The following website address was given to me by the Adobe sales person. It's a chat service. I didn't have to wait too long before someone came online, and my problem was eventually resolved.
www.tinyurl.com/ldqna5z
Yes, I've used the equivalent link in the UK (though I think everyone gets through to the same people in India). Not perfect, and sometimes takes a while to sort out problems, but in my experience they got there in the end.
Ralph, I understand what you mean by an exit strategy. Here's mine. Before joining the CC subscription, I already had a perpetual-licence version of Photoshop CS5, and Lightroom 5. If I decide the CC subscription isn't worth it, or they put up the subscription a lot, or whatever, then I go back to my perpetual-licence Lightroom (updating to whatever is the latest version), and stick to Photoshop CS5, which is probably OK for what I need. For me, the subscription price is about what I've paid in the past on updates. I used to update LR every time, and Photoshop every two or three versions (when you could do that). I don't like software rental, but it's OK.

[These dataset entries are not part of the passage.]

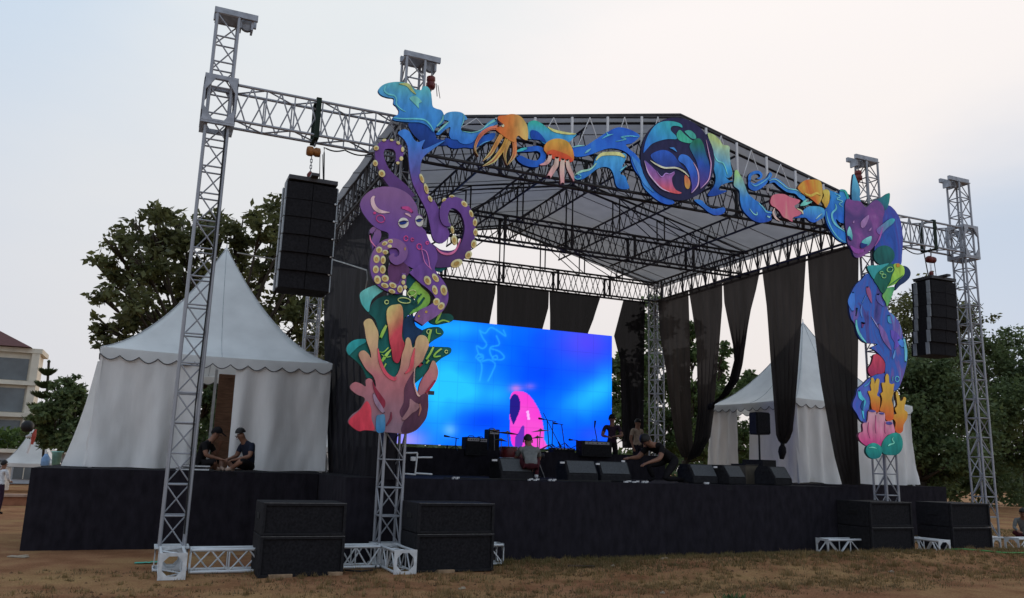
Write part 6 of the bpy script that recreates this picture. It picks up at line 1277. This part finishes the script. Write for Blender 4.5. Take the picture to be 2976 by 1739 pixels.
# large tree behind the left tent
c_ = cl([(340, 730, 62), (400, 680, 60), (450, 660, 62), (510, 690, 60), (345, 810, 62), (420, 770, 70), (380, 870, 60), (310, 945, 40), (350, 960, 50), (420, 900, 70), (470, 800, 80), (540, 740, 70), (560, 850, 90), (620, 680, 75), (700, 680, 70), (760, 650, 65), (815, 620, 60), (690, 800, 95), (780, 760, 80), (860, 720, 80), (830, 860, 80), (900, 900, 70), (930, 820, 60), (910, 1000, 60), (860, 980, 50), (940, 960, 50), (480, 960, 90), (760, 920, 80), (330, 1000, 36), (280, 960, 26), (300, 860, 34), (285, 760, 26), (945, 700, 60), (955, 1040, 46), (600, 640, 40), (450, 620, 34), (515, 640, 36), (870, 590, 40), (940, 640, 40)], 30, 2.2, 3)
tree('large dark broad-leaved tree rising behind the left tent', 1.9, 30.5, -.42, c_, LA, 12500, .26, None, 5, .3)
tree('dark shrub seen through the opening of the left tent', 1.5, 27.5, -.42, cl([(600, 1180, 50), (640, 1120, 45), (660, 1210, 50), (620, 1270, 55), (690, 1160, 45), (580, 1300, 50), (670, 1310, 50), (640, 1060, 36)], 27, .6, 30), LC, 5200, .2, None, 31, .08, 'shrub')
# right-hand trees
tree('leafy tree directly behind the right hung speakers', 43.5, 37, -.5, cl([(2640, 900, 70), (2700, 850, 60), (2760, 880, 60), (2620, 980, 70), (2600, 1060, 60), (2820, 920, 60), (2740, 960, 80), (2660, 1040, 70), (2800, 1000, 60), (2700, 1080, 70), (2640, 1100, 60), (2780, 1090, 60)], 37, 1.5, 4), LA, 12000, .25, 'trees behind the right side', 8, .2)
tree('dense green tree between the last tower and the right tent', 40, 34, -.5, cl([(2640, 1140, 110), (2760, 1130, 110), (2700, 1220, 110), (2800, 1240, 100), (2620, 1240, 90), (2690, 1300, 90), (2800, 1330, 80), (2700, 1100, 90), (2620, 1340, 70), (2740, 1370, 70)], 33, 1.5, 5), LC, 24000, .27, 'trees behind the right side', 9, .4)
tree('tall spreading tree at the right image edge', 52, 36, -.5, cl([(2860, 1080, 90), (2930, 1020, 70), (2960, 1080, 80), (2900, 1170, 100), (2970, 1180, 90), (2870, 1280, 90), (2960, 1290, 90), (2840, 1010, 60), (3040, 1100, 100)], 36, 2, 6), LC, 19000, .27, 'trees behind the right side', 10, .35)
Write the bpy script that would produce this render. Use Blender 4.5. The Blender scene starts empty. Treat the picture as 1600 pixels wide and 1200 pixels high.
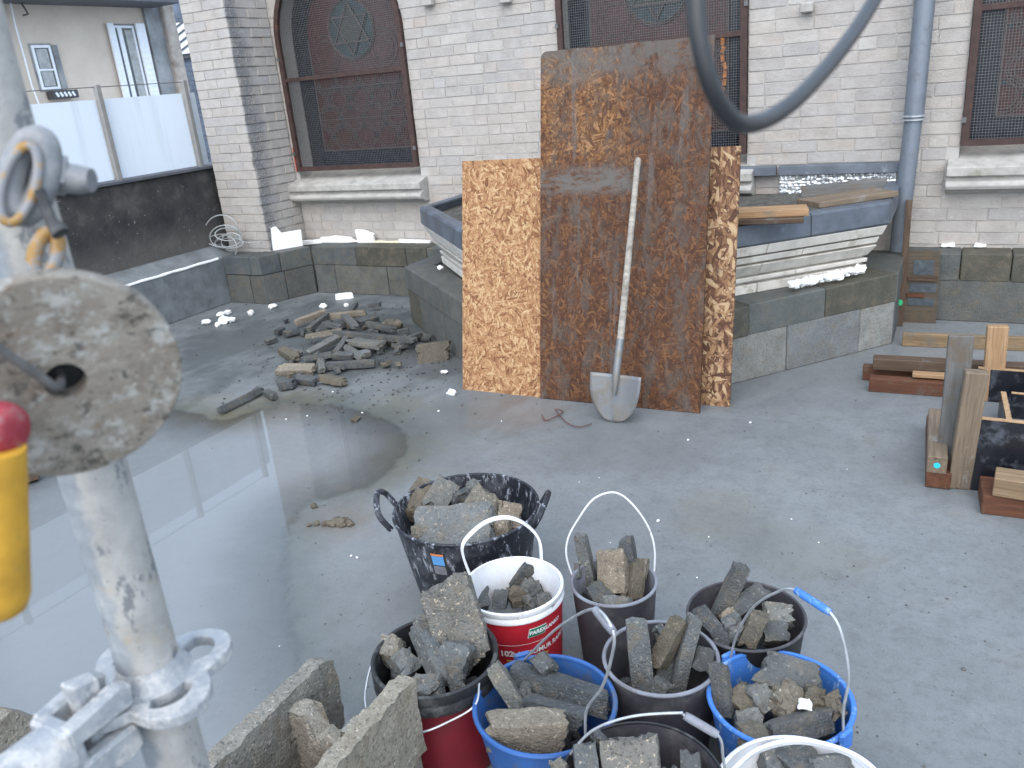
import bpy, bmesh, math, random
from mathutils import Vector, Matrix, noise
random.seed(7)
scn = bpy.context.scene
COL = scn.collection
rad = math.radians
# ------------------------------------------------------------------ camera
EYE = Vector((0, 0, 1.6)); F = 1296.3
P_, R_, A_ = rad(20.21), rad(-5.247), rad(29.281)
FW = Vector((-math.sin(A_) * math.cos(P_), math.cos(A_) * math.cos(P_), -math.sin(P_)))
_r = Vector((math.cos(A_), math.sin(A_), 0)); _u = _r.cross(FW)
RT = _r * math.cos(R_) + _u * math.sin(R_)
UP = -_r * math.sin(R_) + _u * math.cos(R_)
cd = bpy.data.cameras.new('camera'); cam = bpy.data.objects.new('camera', cd); COL.objects.link(cam)
M = Matrix.Identity(4)
for i in range(3):
    M[i][0], M[i][1], M[i][2], M[i][3] = RT[i], UP[i], -FW[i], EYE[i]
cam.matrix_world = M
cd.lens = F / 1600 * 36; cd.sensor_width = 36; cd.clip_start = .02; cd.clip_end = 500
cd.dof.use_dof = True; cd.dof.focus_distance = 2.8; cd.dof.aperture_fstop = 9
scn.camera = cam
# ------------------------------------------------------------------ light
SUN_EL, SUN_AZ = 46, 164
w = bpy.data.worlds.new('World'); scn.world = w; w.use_nodes = True
nt = w.node_tree; bg = nt.nodes['Background']
sky = nt.nodes.new('ShaderNodeTexSky'); sky.sky_type = 'NISHITA'; sky.sun_disc = False
sky.sun_elevation = rad(SUN_EL); sky.sun_rotation = rad(SUN_AZ); sky.air_density = 1.0; sky.dust_density = 3.0; sky.ozone_density = 1.5
ov = nt.nodes.new('ShaderNodeMix'); ov.data_type = 'RGBA'; ov.inputs[0].default_value = .62     # even veil of high cloud over the whole sky
nt.links.new(sky.outputs[0], ov.inputs[6]); ov.inputs[7].default_value = (4.7, 5.75, 7.0, 1); nt.links.new(ov.outputs[2], bg.inputs[0])
bg.inputs[1].default_value = .15
sd = bpy.data.lights.new('sun', 'SUN'); sd.energy = .8; sd.angle = rad(75); sd.color = (1, .96, .90)
sun = bpy.data.objects.new('sun', sd); COL.objects.link(sun)
# sky texture: rotation 0 = sun towards +Y, clockwise seen from above
sdir = Vector((math.sin(rad(SUN_AZ)) * math.cos(rad(SUN_EL)), math.cos(rad(SUN_AZ)) * math.cos(rad(SUN_EL)), math.sin(rad(SUN_EL))))
sun.rotation_euler = (-sdir).to_track_quat('-Z', 'Y').to_euler()
scn.view_settings.view_transform = 'Standard'; scn.view_settings.look = 'None'
scn.view_settings.exposure = 1.30; scn.view_settings.gamma = 1; scn.view_settings.use_curve_mapping = False

# ------------------------------------------------------------------ picture point -> place helpers
def ray(x, y): return FW + RT * ((x - 800) / F) - UP * ((y - 600) / F)
def G(x, y, z=0): d = ray(x, y); return EYE + d * ((z - EYE.z) / d.z)
def PY(x, y, Y): d = ray(x, y); return EYE + d * (Y / d.y)
def PX(x, y, X): d = ray(x, y); return EYE + d * (X / d.x)
def PD(x, y, dep): return EYE + ray(x, y) * dep
def PL(x, y, p, n): d = ray(x, y); return EYE + d * ((p - EYE).dot(n) / d.dot(n))
def prj(p):
    v = Vector(p) - EYE; d = v.dot(FW)
    return (800 + F * v.dot(RT) / d, 600 - F * v.dot(UP) / d, d)
def V(*a): return Vector(a)

# ------------------------------------------------------------------ material helper
class Mt:
    def __init__(s, name, rough=.8, metal=0., spec=.5):
        s.m = bpy.data.materials.new(name); s.m.use_nodes = True; s.t = s.m.node_tree
        s.b = s.t.nodes['Principled BSDF']; s.b.inputs['Roughness'].default_value = rough
        s.b.inputs['Metallic'].default_value = metal; s.b.inputs['Specular IOR Level'].default_value = spec
        s._pos = s._obj = s._rnd = None
    def n(s, ty, **kw):
        nd = s.t.nodes.new('ShaderNode' + ty)
        for k, v in kw.items(): setattr(nd, k, v)
        return nd
    def set(s, sock, v):
        if isinstance(v, bpy.types.NodeSocket): s.t.links.new(v, sock)
        elif isinstance(v, tuple) and len(v) == 3 and sock.type == 'RGBA': sock.default_value = (*v, 1)
        else: sock.default_value = v
    def pos(s):
        if not s._pos: s._pos = s.n('NewGeometry').outputs['Position']
        return s._pos
    def obj(s):
        if not s._obj: s._obj = s.n('TexCoord').outputs['Object']
        return s._obj
    def rnd(s):
        if not s._rnd: s._rnd = s.n('ObjectInfo').outputs['Random']
        return s._rnd
    def mapv(s, v, scale=(1, 1, 1), rot=(0, 0, 0), loc=(0, 0, 0)):
        m = s.n('Mapping'); s.set(m.inputs[0], v); m.inputs['Scale'].default_value = scale
        m.inputs['Rotation'].default_value = rot; m.inputs['Location'].default_value = loc
        return m.outputs[0]
    def noise(s, scale, detail=4, rough=.55, v=None, dist=0.):
        n = s.n('TexNoise'); s.set(n.inputs['Vector'], v or s.pos()); n.inputs['Scale'].default_value = scale
        n.inputs['Detail'].default_value = detail; n.inputs['Roughness'].default_value = rough; n.inputs['Distortion'].default_value = dist
        return n.outputs['Fac']
    def vor(s, scale, v=None, feature='F1', out='Distance', dim='3D', rnd=1.):
        n = s.n('TexVoronoi', feature=feature, voronoi_dimensions=dim); s.set(n.inputs['Vector'], v or s.pos())
        n.inputs['Scale'].default_value = scale; n.inputs['Randomness'].default_value = rnd
        return n.outputs[out]
    def math(s, op, a, b=0., c=None):
        n = s.n('Math', operation=op); s.set(n.inputs[0], a); s.set(n.inputs[1], b)
        if c is not None: s.set(n.inputs[2], c)
        return n.outputs[0]
    def step(s, v, lo, hi):
        n = s.n('MapRange', interpolation_type='SMOOTHSTEP'); s.set(n.inputs[0], v); n.inputs[1].default_value = lo; n.inputs[2].default_value = hi
        return n.outputs[0]
    def mix(s, f, a, b, mode='MIX'):
        n = s.n('Mix', data_type='RGBA', blend_type=mode); s.set(n.inputs[0], f); s.set(n.inputs[6], a); s.set(n.inputs[7], b)
        return n.outputs[2]
    def ramp(s, f, stops, interp='LINEAR'):
        n = s.n('ValToRGB'); s.set(n.inputs[0], f); r = n.color_ramp; r.interpolation = interp
        while len(r.elements) < len(stops): r.elements.new(.5)
        for e, (p, c) in zip(r.elements, stops): e.position = p; e.color = (*c, 1) if len(c) == 3 else c
        return n.outputs[0]
    def sep(s, v):
        n = s.n('SeparateXYZ'); s.set(n.inputs[0], v); return n.outputs
    def col(s, v): s.set(s.b.inputs['Base Color'], v); return s
    def ro(s, v): s.set(s.b.inputs['Roughness'], v); return s
    def bump(s, h, strength=.3, dist=.01):
        n = s.n('Bump'); s.set(n.inputs['Height'], h); n.inputs['Strength'].default_value = strength; n.inputs['Distance'].default_value = dist
        s.t.links.new(n.outputs[0], s.b.inputs['Normal']); return s
    def blob(s, x, y, r, soft=.6):     # mask for stains and painted light round a spot of the floor, ragged edge
        q = s.sep(s.pos()); dx = s.math('SUBTRACT', q[0], x); dy = s.math('SUBTRACT', q[1], y)
        d = s.math('SQRT', s.math('ADD', s.math('MULTIPLY', dx, dx), s.math('MULTIPLY', dy, dy)))
        d = s.math('ADD', d, s.math('MULTIPLY', s.math('SUBTRACT', s.noise(3.2, 6, .65), .5), r * 1.6))
        n = s.n('MapRange', interpolation_type='SMOOTHSTEP'); s.set(n.inputs[0], d); n.inputs[1].default_value = r; n.inputs[2].default_value = r * (1 - soft)
        return n.outputs[0]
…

What I don't like: Adobe's systems are pretty poor. Their customer management and billing systems are unreliable and inconsistent, and can easily get confused, leaving the customer to chase Adobe to put things right (billing doesn't happen, so you lose use of the software, or you get billed twice, or can't change a credit card...). In my case, at one stage my account information appeared to be different and inconsistent on different Adobe systems, screwing up my account. Downloading and installing CC applications is a frustrating and sometimes unreliable process. A recent update failed, and I had to remove Photoshop and install it again from scratch. At my broadband speed, that's another 3 or 4 hours of my life I won't see again.
When you click links on Adobe CC sites (or in the Adobe CC application), sometimes you continually get "We're sorry. Something seems to be wrong on our end. Please try again later. If this continues to fail, please contact Customer Support."
Just see the howls of rage from frustrated users at
http://forums.adobe.com/community/creative_cloud?view=discussions. Perhaps some of them are user errors. But if lots of users are making the same mistakes over and over again, doesn't that tell you something about your systems?
Frankly, the systems delivering CC apps and billing for them are barely fit for purpose, and need some major work. When Adobe fix these systems it will make a big difference.